What you should do — From the line containing "Continue the Blender" through the line containing "Reconstruct this image", retype each line exactly; include both end lines and nothing beyond them.

Given data —

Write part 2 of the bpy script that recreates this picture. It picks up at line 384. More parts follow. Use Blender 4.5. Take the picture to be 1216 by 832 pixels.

* * *

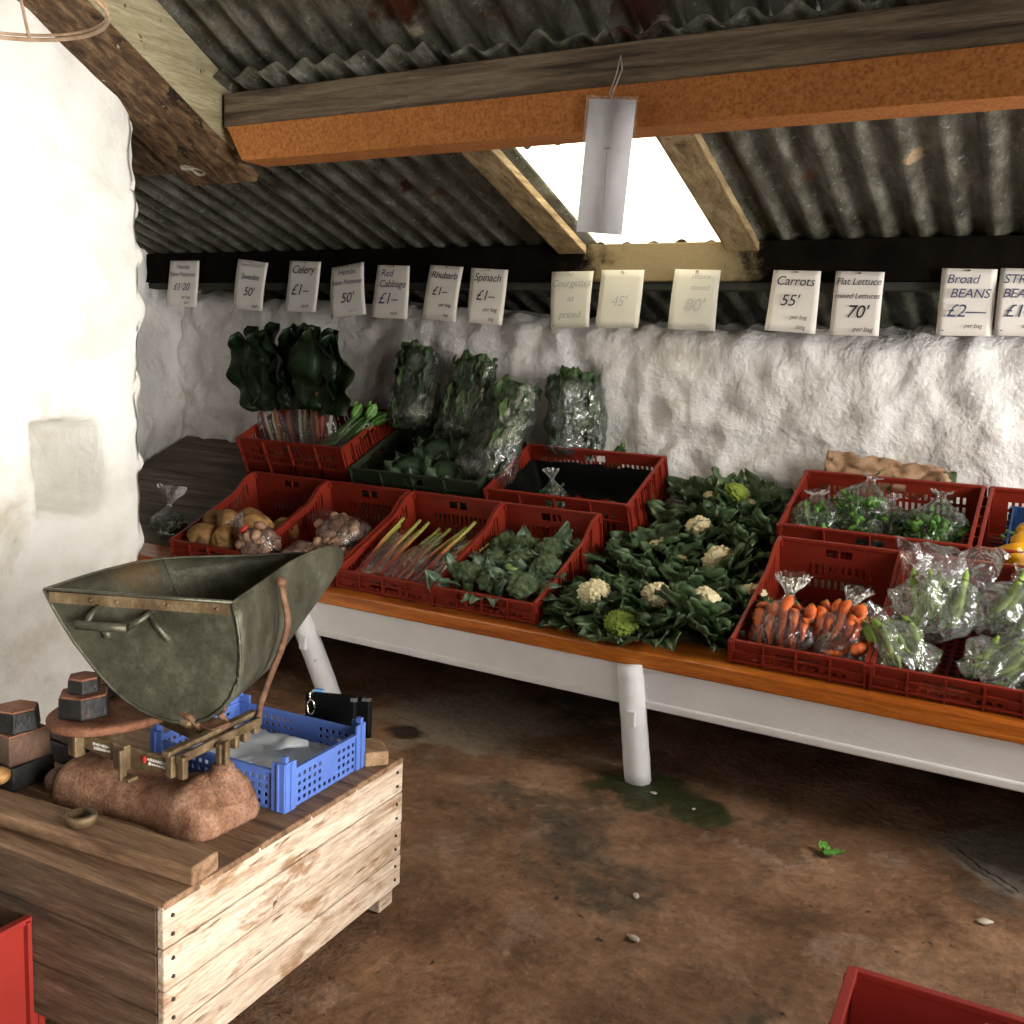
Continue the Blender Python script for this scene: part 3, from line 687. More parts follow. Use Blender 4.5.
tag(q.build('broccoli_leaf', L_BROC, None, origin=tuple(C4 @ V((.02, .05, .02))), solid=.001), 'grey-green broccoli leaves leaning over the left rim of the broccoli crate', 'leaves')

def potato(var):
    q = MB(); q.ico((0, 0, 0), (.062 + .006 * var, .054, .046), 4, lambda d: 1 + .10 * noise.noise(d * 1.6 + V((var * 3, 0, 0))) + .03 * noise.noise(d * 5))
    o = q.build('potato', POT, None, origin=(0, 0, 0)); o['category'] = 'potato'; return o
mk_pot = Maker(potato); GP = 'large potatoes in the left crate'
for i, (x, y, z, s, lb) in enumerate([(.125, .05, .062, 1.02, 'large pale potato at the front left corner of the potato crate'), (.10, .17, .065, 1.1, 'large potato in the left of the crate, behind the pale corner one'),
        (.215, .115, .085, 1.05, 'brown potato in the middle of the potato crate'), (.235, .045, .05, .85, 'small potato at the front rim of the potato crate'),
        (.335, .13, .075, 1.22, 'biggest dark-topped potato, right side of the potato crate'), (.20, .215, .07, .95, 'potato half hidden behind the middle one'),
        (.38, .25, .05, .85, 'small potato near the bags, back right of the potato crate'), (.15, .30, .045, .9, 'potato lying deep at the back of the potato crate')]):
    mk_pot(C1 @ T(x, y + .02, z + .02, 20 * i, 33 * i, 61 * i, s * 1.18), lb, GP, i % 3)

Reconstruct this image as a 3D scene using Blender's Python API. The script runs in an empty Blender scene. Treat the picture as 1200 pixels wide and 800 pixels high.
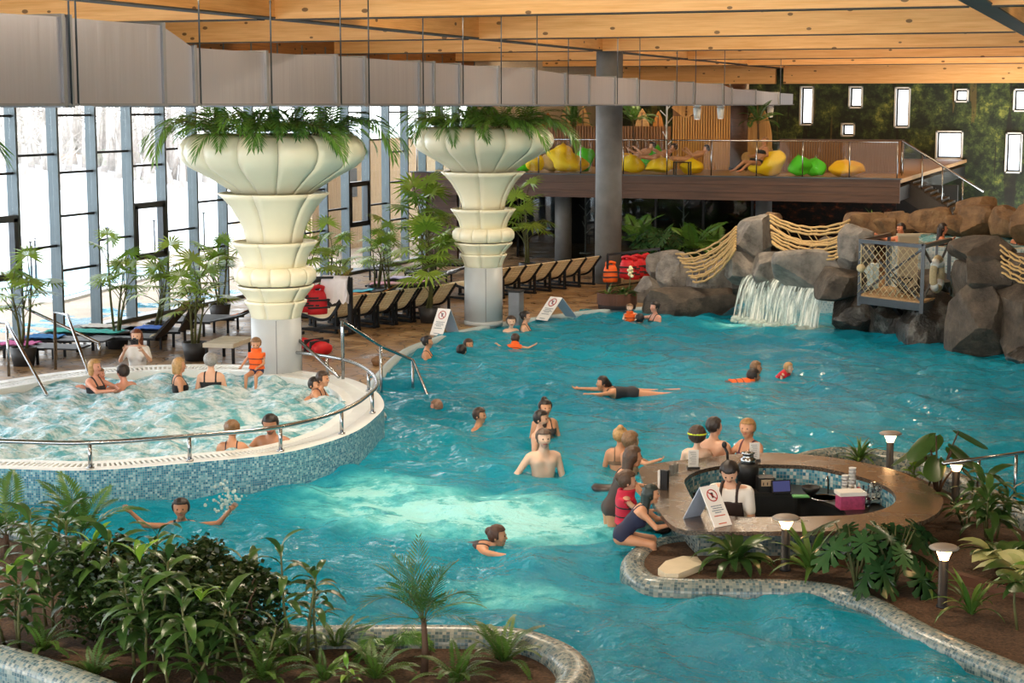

==

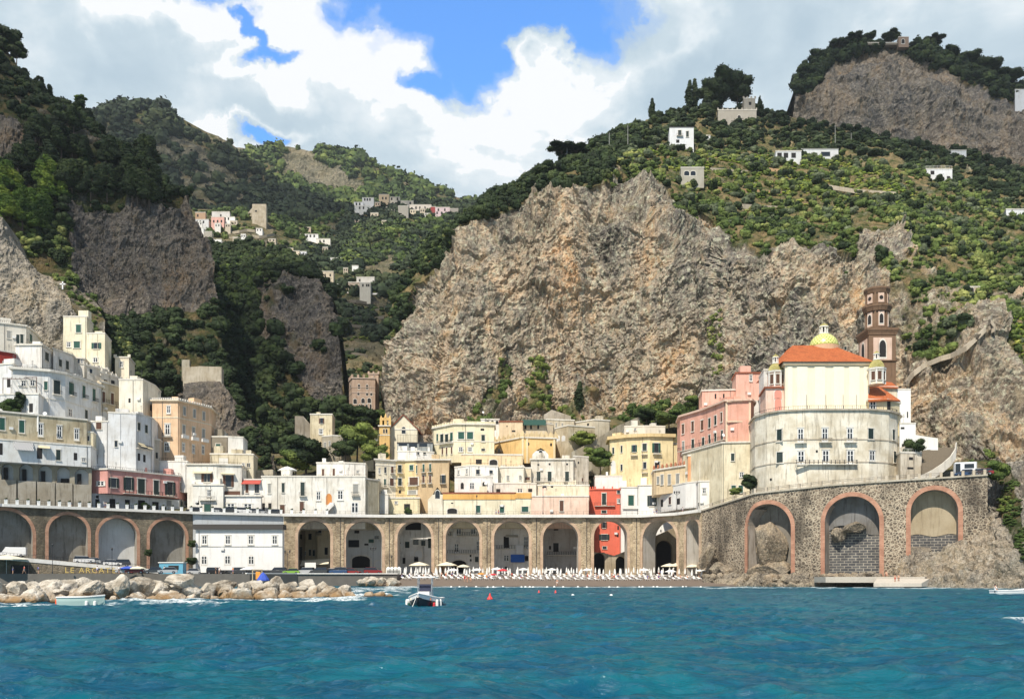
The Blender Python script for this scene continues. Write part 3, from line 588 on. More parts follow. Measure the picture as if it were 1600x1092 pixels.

Full solution —
Continue the Blender Python script for this scene: part 3, from line 687. More parts follow. Use Blender 4.5.
tag(q.build('broccoli_leaf', L_BROC, None, origin=tuple(C4 @ V((.02, .05, .02))), solid=.001), 'grey-green broccoli leaves leaning over the left rim of the broccoli crate', 'leaves')

def potato(var):
    q = MB(); q.ico((0, 0, 0), (.062 + .006 * var, .054, .046), 4, lambda d: 1 + .10 * noise.noise(d * 1.6 + V((var * 3, 0, 0))) + .03 * noise.noise(d * 5))
    o = q.build('potato', POT, None, origin=(0, 0, 0)); o['category'] = 'potato'; return o
mk_pot = Maker(potato); GP = 'large potatoes in the left crate'
for i, (x, y, z, s, lb) in enumerate([(.125, .05, .062, 1.02, 'large pale potato at the front left corner of the potato crate'), (.10, .17, .065, 1.1, 'large potato in the left of the crate, behind the pale corner one'),
        (.215, .115, .085, 1.05, 'brown potato in the middle of the potato crate'), (.235, .045, .05, .85, 'small potato at the front rim of the potato crate'),
        (.335, .13, .075, 1.22, 'biggest dark-topped potato, right side of the potato crate'), (.20, .215, .07, .95, 'potato half hidden behind the middle one'),
        (.38, .25, .05, .85, 'small potato near the bags, back right of the potato crate'), (.15, .30, .045, .9, 'potato lying deep at the back of the potato crate')]):
    mk_pot(C1 @ T(x, y + .02, z + .02, 20 * i, 33 * i, 61 * i, s * 1.18), lb, GP, i % 3)

Reconstruct this image as a 3D scene using Blender's Python API. The script runs in an empty Blender scene. Treat the picture as 1200 pixels wide and 800 pixels high.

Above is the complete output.